Smith noted that in 2014, the church was more severely damaged when lightening caused a fire in the same prayer tower. Water and smoke damage required rebuilding of the ground floor. The building was constructed in 2003.

“We were so blessed. It could have been worse,” she said.

Peck’s Memorial

The Rev. Brian Inman said he was awakened about 6 a.m. Sunday by the storm that ultimately damaged the church he serves. He lives a few miles from the church.

At 8:30 a.m., a church member called to report that a “massive” tree had fallen on the 84-year-old stone church.

“I’ve heard one estimate that the tree was 100,000 pounds – another estimate was 300,000,” Inman said.
Tree damage at Peck's Memorial UMC

The tree crashed into the roof at the front of the building, breaking stained glass in the resource room along with rockwork and part of the entrance.

A tree service company worked eight hours on Sunday and eight hours on Monday to remove the tree from the building, cut up lumber and take the debris off church property, Inman said.
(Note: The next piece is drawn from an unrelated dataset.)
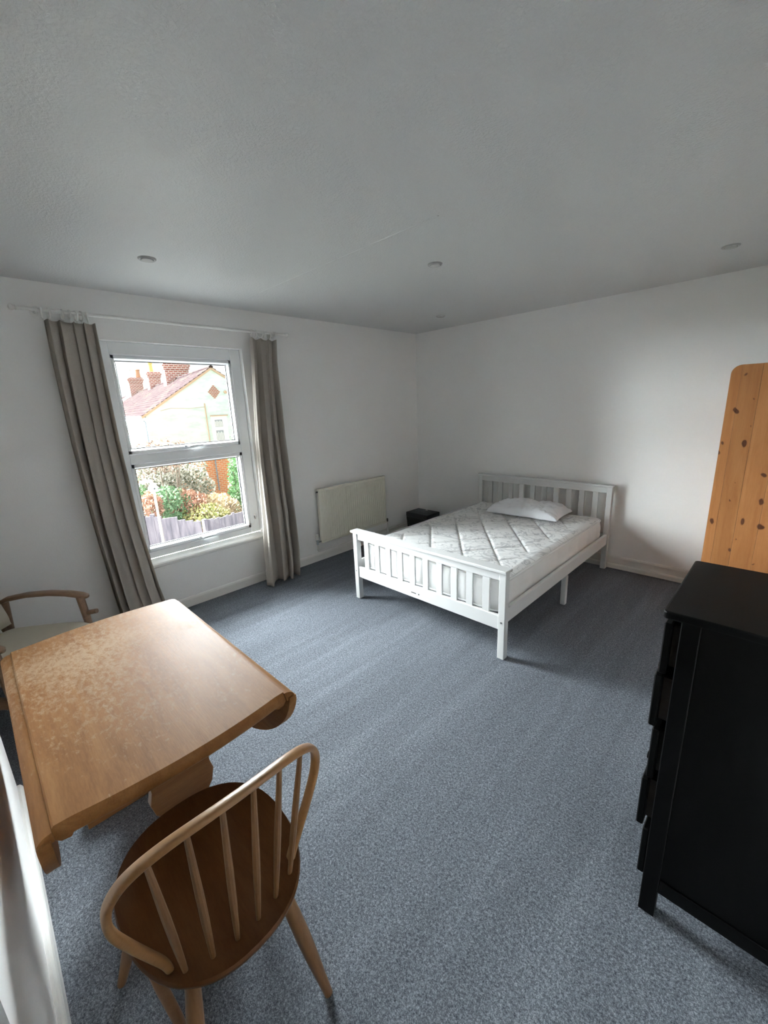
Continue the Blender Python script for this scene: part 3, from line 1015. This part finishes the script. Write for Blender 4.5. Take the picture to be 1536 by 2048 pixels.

Tarps were in place to cover the damage before it rained on Tuesday.

Church leaders expect insurance to cover most of the damage, including $6,000 for the tree’s removal.

“We are so blessed,” Inman said. “Thank goodness, no one was hurt and no one was killed. We can fix a building more than we can fix a person.”

Inman said he was moved by all the pastors and others who have reached out to share their sympathy and to offer help.

A member from nearby Pleasant Hill United Methodist Church even offered to share their building with Peck’s Memorial, Inman said.

He explained that in 1919, Pleasant Hill was damaged by a fire. Peck’s Memorial opened their sanctuary to the Pleasant Hill congregation for worship until the damage could be repaired.

More than 100 years later, "he said it was time for them to return the favor,” Inman said.